Pax World Balanced (PAXWX).
This is one of the best socially responsible funds out there, with a strong long-term track record and reasonable expenses. It also has a low $250 minimum initial investment, whether or not you set up an AIP, making it an attractive starter fund. The fund keeps 25% to 45% of its assets in bonds, which makes it a bit conservative for most kids' needs, but it also provides significant mid-cap and overseas exposure, which can be hard to find in socially responsible funds.

T. Rowe Price Spectrum Growth (PRSGX).
This fund of funds is good way to obtain diversified, actively managed stock exposure. It invests in nine T. Rowe Price equity funds ranging from small to large cap, value to growth and domestic to international, and it has compiled one of the best long-term records in the large-blend category. Plus, like all T. Rowe Price funds, it's friendly to beginning investors; you can start an AIP with just $50 to start and $50 a month after that.

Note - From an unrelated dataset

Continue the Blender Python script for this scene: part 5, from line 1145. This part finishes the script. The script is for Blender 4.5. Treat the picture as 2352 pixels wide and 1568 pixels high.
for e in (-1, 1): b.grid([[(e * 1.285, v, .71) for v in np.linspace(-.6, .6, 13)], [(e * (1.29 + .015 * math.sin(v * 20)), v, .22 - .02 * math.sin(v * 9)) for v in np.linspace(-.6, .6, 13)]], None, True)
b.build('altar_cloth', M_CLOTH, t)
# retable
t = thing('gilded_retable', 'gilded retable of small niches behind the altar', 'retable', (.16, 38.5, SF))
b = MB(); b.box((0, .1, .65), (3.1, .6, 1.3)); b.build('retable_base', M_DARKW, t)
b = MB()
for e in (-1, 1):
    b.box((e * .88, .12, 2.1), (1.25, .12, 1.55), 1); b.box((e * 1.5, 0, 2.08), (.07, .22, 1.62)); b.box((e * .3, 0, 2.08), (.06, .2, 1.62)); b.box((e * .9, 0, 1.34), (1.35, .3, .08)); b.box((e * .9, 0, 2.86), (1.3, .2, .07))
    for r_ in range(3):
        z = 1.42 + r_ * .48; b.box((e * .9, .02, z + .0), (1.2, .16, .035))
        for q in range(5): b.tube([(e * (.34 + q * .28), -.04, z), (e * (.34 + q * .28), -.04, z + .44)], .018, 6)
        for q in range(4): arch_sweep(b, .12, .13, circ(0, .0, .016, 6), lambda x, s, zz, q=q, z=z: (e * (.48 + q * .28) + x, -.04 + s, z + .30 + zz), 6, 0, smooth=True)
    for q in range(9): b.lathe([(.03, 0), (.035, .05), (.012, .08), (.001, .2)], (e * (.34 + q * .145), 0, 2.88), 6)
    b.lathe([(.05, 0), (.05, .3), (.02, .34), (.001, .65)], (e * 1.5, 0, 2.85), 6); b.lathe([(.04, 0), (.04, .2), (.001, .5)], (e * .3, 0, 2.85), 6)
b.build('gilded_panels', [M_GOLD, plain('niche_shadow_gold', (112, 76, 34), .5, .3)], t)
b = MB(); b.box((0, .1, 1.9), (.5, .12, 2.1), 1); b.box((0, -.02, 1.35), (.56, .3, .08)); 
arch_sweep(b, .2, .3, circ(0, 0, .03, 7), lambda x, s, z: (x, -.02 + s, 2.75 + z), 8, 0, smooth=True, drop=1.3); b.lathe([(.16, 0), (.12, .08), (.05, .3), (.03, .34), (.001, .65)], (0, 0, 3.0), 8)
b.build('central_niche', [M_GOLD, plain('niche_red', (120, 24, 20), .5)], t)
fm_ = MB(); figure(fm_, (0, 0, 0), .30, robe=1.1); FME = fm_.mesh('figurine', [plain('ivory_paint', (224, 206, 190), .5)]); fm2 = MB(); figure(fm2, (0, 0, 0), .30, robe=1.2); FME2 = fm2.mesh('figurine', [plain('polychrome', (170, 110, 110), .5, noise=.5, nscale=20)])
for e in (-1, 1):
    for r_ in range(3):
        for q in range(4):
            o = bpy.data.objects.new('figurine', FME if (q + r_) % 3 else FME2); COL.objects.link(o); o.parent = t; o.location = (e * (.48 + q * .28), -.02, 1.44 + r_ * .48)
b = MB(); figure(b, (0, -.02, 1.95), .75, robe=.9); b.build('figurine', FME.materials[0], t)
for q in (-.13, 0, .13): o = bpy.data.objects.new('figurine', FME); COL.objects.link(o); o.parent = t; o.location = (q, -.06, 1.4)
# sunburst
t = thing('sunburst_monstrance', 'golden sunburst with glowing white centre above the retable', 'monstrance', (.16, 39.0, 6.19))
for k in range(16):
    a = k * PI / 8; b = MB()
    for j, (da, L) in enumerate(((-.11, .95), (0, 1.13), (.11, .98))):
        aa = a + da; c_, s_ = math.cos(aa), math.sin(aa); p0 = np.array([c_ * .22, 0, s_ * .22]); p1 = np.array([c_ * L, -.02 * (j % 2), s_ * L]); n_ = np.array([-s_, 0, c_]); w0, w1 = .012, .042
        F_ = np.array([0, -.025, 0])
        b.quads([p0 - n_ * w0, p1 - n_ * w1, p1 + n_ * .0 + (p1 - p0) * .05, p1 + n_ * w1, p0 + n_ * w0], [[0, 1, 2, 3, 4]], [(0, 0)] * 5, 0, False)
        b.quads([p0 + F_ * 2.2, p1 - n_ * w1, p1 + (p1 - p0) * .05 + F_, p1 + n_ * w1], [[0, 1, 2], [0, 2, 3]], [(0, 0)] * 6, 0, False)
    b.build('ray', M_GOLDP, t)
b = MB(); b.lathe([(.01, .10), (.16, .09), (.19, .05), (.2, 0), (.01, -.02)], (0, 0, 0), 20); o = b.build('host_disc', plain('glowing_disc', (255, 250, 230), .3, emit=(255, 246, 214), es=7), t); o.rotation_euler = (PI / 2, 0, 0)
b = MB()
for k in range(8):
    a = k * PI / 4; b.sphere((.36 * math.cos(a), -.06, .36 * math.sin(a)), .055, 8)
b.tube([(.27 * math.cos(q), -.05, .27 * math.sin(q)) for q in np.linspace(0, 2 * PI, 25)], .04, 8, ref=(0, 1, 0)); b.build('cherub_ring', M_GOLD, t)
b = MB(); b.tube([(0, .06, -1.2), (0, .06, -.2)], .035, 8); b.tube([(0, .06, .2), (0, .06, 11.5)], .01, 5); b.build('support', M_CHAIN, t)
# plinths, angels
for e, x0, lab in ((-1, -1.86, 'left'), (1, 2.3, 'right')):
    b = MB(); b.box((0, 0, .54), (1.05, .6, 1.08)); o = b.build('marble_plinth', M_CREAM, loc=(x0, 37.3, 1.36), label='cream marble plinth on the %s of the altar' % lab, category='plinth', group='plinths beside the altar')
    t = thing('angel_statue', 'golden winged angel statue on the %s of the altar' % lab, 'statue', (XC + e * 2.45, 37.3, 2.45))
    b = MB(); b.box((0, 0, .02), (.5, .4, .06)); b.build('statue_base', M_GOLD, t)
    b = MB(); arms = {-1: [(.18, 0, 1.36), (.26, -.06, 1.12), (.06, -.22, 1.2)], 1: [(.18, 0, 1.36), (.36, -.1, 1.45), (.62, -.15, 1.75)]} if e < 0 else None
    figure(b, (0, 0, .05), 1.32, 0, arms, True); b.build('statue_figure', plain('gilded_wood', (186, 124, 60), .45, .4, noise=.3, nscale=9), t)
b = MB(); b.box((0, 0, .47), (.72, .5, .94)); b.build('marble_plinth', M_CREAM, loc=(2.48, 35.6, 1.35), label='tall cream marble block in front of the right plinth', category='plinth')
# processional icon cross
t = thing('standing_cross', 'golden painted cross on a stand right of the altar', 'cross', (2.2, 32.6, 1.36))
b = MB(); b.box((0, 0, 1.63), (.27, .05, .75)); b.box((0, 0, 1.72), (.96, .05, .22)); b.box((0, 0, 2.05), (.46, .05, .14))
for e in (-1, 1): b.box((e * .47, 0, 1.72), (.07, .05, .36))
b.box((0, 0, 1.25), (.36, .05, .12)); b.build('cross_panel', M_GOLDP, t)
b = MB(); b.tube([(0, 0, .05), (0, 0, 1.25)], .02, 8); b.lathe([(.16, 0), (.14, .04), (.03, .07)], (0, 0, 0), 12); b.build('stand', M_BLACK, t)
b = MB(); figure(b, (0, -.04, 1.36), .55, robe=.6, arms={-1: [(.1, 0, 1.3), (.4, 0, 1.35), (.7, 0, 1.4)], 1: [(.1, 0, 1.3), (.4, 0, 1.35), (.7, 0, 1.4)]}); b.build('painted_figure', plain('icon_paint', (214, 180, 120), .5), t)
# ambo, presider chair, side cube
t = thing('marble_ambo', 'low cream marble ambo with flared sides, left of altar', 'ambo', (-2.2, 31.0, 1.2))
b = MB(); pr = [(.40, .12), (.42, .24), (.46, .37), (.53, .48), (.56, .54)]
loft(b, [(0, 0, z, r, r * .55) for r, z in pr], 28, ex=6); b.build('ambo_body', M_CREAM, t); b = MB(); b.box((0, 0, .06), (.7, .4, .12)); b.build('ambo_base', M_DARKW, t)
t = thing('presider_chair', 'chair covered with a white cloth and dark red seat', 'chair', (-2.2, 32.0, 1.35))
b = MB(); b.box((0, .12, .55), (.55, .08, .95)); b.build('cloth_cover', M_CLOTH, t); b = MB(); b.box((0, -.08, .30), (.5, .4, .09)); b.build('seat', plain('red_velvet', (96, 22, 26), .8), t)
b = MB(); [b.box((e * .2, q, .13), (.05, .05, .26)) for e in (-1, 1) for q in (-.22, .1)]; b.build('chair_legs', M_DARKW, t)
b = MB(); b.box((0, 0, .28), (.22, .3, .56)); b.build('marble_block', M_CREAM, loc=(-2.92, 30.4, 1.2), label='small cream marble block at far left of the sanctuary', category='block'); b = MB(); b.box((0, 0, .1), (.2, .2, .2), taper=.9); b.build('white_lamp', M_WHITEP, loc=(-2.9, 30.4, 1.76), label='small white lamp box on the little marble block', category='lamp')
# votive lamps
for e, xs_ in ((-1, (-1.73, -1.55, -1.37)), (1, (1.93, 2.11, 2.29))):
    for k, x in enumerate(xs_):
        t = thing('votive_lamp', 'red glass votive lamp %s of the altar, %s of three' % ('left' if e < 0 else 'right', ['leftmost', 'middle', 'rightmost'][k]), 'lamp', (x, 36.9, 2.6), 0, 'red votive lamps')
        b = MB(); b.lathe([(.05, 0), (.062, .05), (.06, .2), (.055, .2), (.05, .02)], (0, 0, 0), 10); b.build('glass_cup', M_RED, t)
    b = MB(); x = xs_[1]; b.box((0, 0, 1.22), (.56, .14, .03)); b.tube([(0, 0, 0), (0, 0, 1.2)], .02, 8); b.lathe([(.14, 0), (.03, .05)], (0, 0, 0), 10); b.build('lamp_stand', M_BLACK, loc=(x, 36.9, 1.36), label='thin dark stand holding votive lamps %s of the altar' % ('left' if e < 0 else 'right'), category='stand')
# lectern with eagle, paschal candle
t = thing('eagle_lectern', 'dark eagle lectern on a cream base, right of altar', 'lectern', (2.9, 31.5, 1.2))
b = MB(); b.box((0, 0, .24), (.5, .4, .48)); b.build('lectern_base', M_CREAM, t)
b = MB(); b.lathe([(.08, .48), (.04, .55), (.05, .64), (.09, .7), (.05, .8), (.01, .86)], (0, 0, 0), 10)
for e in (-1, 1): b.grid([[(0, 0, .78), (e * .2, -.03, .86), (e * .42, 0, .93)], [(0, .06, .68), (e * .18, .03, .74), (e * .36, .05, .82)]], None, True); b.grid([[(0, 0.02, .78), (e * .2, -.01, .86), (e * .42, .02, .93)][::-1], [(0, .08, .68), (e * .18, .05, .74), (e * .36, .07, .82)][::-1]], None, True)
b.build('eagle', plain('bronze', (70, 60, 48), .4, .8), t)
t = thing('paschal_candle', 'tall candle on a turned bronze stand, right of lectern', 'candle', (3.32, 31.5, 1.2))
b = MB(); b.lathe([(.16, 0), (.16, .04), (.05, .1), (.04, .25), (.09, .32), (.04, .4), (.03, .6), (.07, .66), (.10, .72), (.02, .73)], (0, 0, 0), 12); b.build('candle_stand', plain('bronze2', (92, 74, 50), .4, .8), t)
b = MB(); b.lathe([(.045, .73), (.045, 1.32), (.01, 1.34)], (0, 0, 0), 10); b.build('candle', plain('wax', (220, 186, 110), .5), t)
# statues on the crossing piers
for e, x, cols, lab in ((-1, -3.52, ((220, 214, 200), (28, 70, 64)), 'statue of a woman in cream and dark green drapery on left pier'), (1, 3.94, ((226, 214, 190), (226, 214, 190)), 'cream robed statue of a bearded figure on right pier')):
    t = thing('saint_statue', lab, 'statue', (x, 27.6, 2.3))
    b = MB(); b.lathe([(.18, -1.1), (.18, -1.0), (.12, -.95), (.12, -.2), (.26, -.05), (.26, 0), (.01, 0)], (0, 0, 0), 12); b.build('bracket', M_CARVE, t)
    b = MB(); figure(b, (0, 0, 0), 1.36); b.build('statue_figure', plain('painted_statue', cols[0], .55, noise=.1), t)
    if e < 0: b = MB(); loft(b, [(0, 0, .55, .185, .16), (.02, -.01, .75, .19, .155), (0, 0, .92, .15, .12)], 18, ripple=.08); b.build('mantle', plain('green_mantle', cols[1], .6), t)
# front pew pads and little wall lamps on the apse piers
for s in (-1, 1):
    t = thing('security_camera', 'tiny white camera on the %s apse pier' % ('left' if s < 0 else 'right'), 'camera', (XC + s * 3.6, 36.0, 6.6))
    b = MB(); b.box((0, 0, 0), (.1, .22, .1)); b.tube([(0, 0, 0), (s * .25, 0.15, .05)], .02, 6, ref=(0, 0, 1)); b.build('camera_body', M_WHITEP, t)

Ariel Appreciation (CAAPX).
This fund has struggled lately, but we have enough confidence in veteran manager John Rogers that it remains an Analyst Pick in the mid-cap-blend category. Rogers avoids tobacco, firearm and nuclear-energy stocks, and prefers firms that are environmentally friendly and cultivate diversity. It's also an easy fund for youngsters to get into; you can set up an AIP with no money upfront and $50 a month thereafter. On top of all this, Ariel maintains a number of educational initiatives to help disadvantaged young people.